Reproduce the lines below exactly, from the one containing "Generate a Blender" through the one containing "az, el = R(SUN_AZ), R(SUN_EL)", both included. Leave out any pictures.
*-*-*
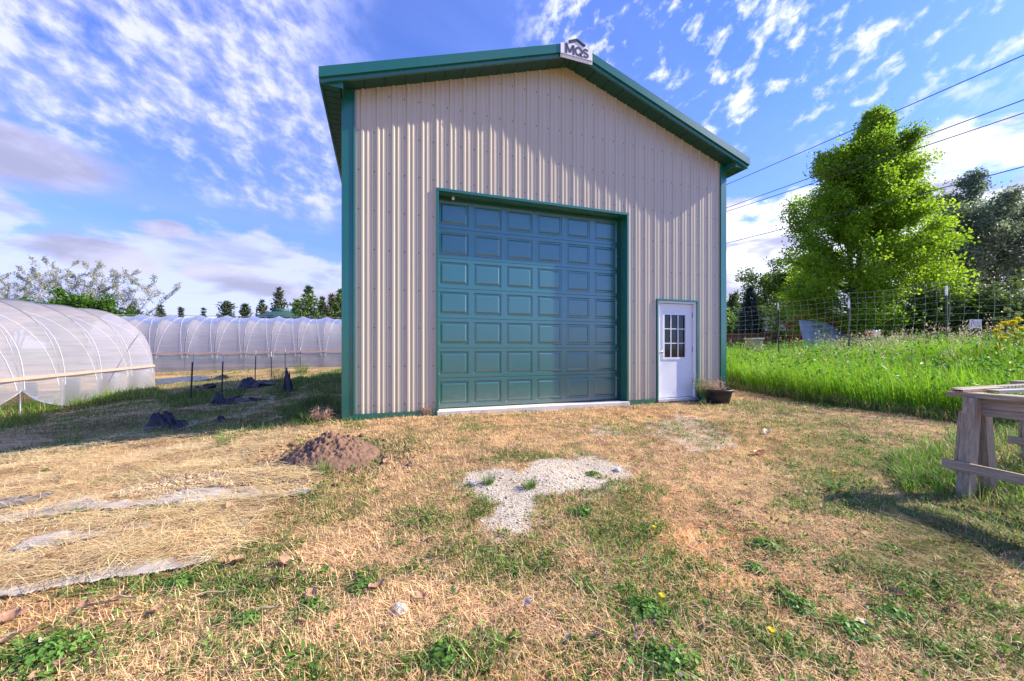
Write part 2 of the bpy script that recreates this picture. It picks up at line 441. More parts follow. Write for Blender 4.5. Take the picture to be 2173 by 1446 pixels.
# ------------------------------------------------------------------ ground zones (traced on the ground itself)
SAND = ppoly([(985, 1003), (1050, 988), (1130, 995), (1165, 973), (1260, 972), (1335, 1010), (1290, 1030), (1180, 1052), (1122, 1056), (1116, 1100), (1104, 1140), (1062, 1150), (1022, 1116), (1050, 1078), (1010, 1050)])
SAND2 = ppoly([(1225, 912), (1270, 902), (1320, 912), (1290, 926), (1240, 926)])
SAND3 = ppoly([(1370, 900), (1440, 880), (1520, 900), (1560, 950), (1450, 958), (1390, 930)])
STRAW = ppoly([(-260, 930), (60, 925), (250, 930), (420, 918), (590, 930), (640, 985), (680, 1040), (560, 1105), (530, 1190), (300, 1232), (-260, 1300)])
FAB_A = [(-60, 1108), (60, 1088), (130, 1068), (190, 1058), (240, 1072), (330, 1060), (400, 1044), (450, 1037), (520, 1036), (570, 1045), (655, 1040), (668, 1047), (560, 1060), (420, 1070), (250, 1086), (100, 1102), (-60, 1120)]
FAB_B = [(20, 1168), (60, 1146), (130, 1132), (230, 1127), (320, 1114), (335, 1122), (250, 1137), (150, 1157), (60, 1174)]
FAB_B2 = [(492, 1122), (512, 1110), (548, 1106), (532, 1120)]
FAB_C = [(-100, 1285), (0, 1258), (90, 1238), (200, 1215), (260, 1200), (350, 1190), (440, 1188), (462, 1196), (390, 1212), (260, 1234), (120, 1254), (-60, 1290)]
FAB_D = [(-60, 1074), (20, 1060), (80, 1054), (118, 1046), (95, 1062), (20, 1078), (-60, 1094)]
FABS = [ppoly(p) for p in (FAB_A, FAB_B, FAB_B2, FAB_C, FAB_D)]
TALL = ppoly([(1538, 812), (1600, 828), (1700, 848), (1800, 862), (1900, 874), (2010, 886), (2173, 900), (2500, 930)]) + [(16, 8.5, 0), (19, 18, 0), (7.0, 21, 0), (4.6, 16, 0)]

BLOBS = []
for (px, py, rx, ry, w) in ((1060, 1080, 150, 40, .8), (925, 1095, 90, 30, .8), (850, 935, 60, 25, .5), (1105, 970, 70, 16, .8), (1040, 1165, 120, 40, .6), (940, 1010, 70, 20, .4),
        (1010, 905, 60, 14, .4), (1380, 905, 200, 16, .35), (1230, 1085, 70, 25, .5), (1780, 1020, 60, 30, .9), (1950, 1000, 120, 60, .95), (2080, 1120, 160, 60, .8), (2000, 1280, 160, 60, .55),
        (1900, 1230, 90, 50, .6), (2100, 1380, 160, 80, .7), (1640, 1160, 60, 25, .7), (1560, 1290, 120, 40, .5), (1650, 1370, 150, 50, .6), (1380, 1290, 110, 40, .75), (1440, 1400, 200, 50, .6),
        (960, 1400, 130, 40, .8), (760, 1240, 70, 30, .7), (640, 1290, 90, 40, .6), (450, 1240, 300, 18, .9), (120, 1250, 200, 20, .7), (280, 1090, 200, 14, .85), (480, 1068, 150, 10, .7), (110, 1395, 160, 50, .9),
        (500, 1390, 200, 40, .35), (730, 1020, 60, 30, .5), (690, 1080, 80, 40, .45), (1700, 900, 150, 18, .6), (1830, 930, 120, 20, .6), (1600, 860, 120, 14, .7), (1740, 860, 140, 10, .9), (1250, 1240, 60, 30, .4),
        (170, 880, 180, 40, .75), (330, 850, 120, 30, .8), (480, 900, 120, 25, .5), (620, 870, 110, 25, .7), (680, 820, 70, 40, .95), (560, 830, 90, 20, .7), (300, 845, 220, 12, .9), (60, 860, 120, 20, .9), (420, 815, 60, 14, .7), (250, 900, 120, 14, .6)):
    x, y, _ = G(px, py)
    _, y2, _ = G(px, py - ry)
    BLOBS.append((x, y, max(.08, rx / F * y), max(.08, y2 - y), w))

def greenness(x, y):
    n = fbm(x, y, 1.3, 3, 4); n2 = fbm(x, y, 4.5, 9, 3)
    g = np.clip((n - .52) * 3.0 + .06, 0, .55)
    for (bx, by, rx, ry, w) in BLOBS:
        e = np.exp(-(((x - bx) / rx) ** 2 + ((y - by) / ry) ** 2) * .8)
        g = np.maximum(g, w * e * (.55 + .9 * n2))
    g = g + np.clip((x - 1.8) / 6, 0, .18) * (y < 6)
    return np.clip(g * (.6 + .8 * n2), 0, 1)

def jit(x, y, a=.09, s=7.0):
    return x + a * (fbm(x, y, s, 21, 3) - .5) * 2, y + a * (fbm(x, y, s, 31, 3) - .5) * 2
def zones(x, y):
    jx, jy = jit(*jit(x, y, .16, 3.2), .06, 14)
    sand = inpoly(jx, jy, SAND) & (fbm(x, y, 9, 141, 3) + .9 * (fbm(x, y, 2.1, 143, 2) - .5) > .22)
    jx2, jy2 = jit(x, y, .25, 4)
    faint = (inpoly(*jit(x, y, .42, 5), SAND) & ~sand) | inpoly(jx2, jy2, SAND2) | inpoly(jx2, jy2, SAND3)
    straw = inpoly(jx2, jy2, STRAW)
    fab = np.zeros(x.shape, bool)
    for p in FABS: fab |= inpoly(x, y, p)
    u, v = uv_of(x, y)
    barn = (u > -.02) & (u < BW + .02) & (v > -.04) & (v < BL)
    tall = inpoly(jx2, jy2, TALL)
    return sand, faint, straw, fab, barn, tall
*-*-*
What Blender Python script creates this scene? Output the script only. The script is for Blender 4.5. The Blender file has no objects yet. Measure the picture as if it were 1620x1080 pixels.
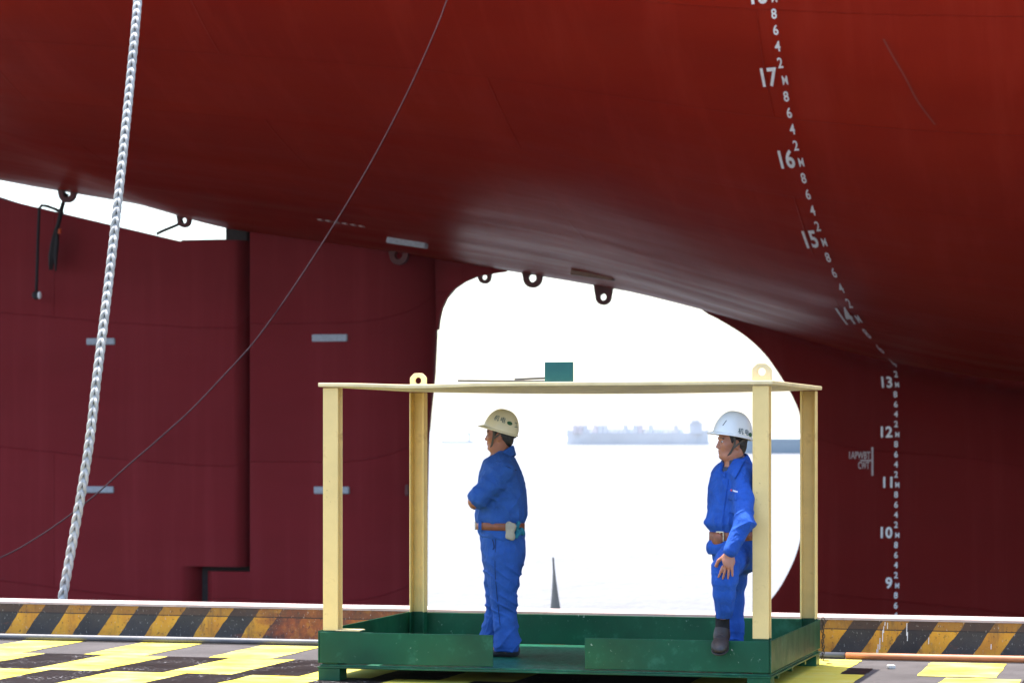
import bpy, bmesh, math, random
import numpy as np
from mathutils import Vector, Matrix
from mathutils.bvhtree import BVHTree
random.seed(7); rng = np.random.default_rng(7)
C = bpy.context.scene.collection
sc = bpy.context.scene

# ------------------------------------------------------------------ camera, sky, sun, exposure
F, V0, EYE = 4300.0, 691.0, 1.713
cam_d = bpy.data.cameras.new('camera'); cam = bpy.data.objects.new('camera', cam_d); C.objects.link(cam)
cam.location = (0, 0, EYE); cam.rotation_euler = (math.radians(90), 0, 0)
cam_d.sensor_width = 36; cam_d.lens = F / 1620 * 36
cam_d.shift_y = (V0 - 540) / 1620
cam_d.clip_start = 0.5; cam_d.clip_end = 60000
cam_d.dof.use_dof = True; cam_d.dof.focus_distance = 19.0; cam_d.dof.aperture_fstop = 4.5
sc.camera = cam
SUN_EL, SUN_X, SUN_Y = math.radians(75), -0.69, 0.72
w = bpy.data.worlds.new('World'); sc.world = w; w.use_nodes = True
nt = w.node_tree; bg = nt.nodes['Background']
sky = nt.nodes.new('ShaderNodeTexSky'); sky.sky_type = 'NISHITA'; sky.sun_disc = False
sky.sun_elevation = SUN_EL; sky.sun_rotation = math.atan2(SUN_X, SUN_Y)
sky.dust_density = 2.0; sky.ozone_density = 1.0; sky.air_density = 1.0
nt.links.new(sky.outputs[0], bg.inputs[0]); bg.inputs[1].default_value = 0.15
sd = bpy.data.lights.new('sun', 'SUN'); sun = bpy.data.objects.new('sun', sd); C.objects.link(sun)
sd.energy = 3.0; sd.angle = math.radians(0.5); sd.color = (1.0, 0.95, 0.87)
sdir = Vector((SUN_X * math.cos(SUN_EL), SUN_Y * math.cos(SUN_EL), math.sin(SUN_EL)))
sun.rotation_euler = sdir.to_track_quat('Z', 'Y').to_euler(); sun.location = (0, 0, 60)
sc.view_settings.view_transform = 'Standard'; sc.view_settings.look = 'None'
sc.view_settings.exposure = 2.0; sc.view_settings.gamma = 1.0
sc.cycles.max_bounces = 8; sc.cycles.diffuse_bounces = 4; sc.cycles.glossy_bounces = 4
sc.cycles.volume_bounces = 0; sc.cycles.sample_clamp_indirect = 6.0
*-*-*
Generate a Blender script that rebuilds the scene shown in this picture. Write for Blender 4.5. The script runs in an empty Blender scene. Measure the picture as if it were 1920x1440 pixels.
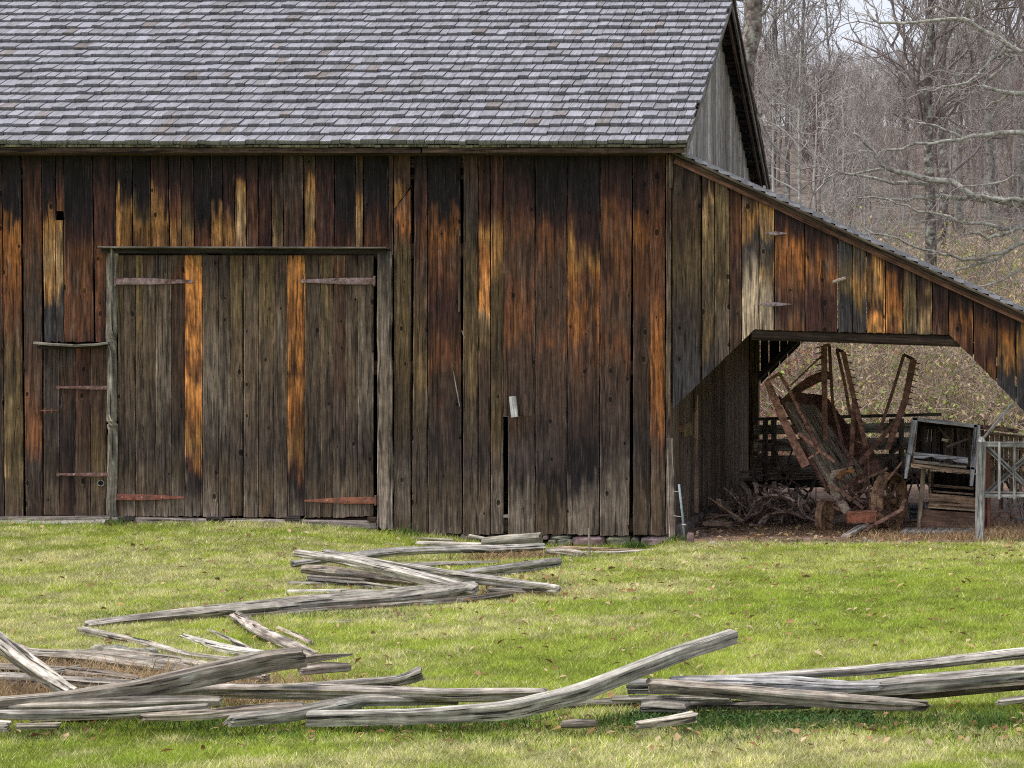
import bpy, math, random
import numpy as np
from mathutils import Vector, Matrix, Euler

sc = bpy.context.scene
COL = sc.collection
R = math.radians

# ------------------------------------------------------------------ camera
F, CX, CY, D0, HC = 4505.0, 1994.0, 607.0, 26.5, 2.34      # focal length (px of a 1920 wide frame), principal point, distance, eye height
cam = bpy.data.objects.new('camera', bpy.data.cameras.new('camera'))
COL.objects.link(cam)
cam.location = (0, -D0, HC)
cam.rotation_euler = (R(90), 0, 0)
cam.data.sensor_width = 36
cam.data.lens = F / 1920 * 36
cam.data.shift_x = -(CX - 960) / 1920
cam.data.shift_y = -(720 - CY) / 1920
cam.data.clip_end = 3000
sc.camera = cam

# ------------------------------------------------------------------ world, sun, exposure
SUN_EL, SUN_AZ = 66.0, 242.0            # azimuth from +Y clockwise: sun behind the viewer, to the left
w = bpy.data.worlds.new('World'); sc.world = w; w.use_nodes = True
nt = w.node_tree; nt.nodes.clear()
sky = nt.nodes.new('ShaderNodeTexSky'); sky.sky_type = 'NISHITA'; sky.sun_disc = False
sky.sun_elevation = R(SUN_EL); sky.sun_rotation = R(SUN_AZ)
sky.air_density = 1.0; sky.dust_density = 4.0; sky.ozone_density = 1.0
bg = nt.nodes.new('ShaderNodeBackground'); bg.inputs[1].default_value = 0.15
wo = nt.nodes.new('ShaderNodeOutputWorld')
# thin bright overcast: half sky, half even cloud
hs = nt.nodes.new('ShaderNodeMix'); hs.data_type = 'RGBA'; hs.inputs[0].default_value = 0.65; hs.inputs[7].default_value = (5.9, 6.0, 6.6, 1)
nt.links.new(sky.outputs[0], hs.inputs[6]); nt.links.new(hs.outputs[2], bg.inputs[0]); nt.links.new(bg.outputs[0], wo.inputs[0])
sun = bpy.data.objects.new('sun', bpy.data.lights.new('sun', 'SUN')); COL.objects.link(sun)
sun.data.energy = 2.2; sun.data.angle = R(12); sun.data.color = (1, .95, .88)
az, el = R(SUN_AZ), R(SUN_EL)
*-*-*
» **TASK RESULT**:
Generate a Blender script that rebuilds the scene shown in this picture. Write for Blender 4.5. The script runs in an empty Blender scene. Measure the picture as if it were 1920x1440 pixels.
import bpy, math, random
import numpy as np
from mathutils import Vector, Matrix, Euler

sc = bpy.context.scene
COL = sc.collection
R = math.radians

# ------------------------------------------------------------------ camera
F, CX, CY, D0, HC = 4505.0, 1994.0, 607.0, 26.5, 2.34      # focal length (px of a 1920 wide frame), principal point, distance, eye height
cam = bpy.data.objects.new('camera', bpy.data.cameras.new('camera'))
COL.objects.link(cam)
cam.location = (0, -D0, HC)
cam.rotation_euler = (R(90), 0, 0)
cam.data.sensor_width = 36
cam.data.lens = F / 1920 * 36
cam.data.shift_x = -(CX - 960) / 1920
cam.data.shift_y = -(720 - CY) / 1920
cam.data.clip_end = 3000
sc.camera = cam

# ------------------------------------------------------------------ world, sun, exposure
SUN_EL, SUN_AZ = 66.0, 242.0            # azimuth from +Y clockwise: sun behind the viewer, to the left
w = bpy.data.worlds.new('World'); sc.world = w; w.use_nodes = True
nt = w.node_tree; nt.nodes.clear()
sky = nt.nodes.new('ShaderNodeTexSky'); sky.sky_type = 'NISHITA'; sky.sun_disc = False
sky.sun_elevation = R(SUN_EL); sky.sun_rotation = R(SUN_AZ)
sky.air_density = 1.0; sky.dust_density = 4.0; sky.ozone_density = 1.0
bg = nt.nodes.new('ShaderNodeBackground'); bg.inputs[1].default_value = 0.15
wo = nt.nodes.new('ShaderNodeOutputWorld')
# thin bright overcast: half sky, half even cloud
hs = nt.nodes.new('ShaderNodeMix'); hs.data_type = 'RGBA'; hs.inputs[0].default_value = 0.65; hs.inputs[7].default_value = (5.9, 6.0, 6.6, 1)
nt.links.new(sky.outputs[0], hs.inputs[6]); nt.links.new(hs.outputs[2], bg.inputs[0]); nt.links.new(bg.outputs[0], wo.inputs[0])
sun = bpy.data.objects.new('sun', bpy.data.lights.new('sun', 'SUN')); COL.objects.link(sun)
sun.data.energy = 2.2; sun.data.angle = R(12); sun.data.color = (1, .95, .88)
az, el = R(SUN_AZ), R(SUN_EL)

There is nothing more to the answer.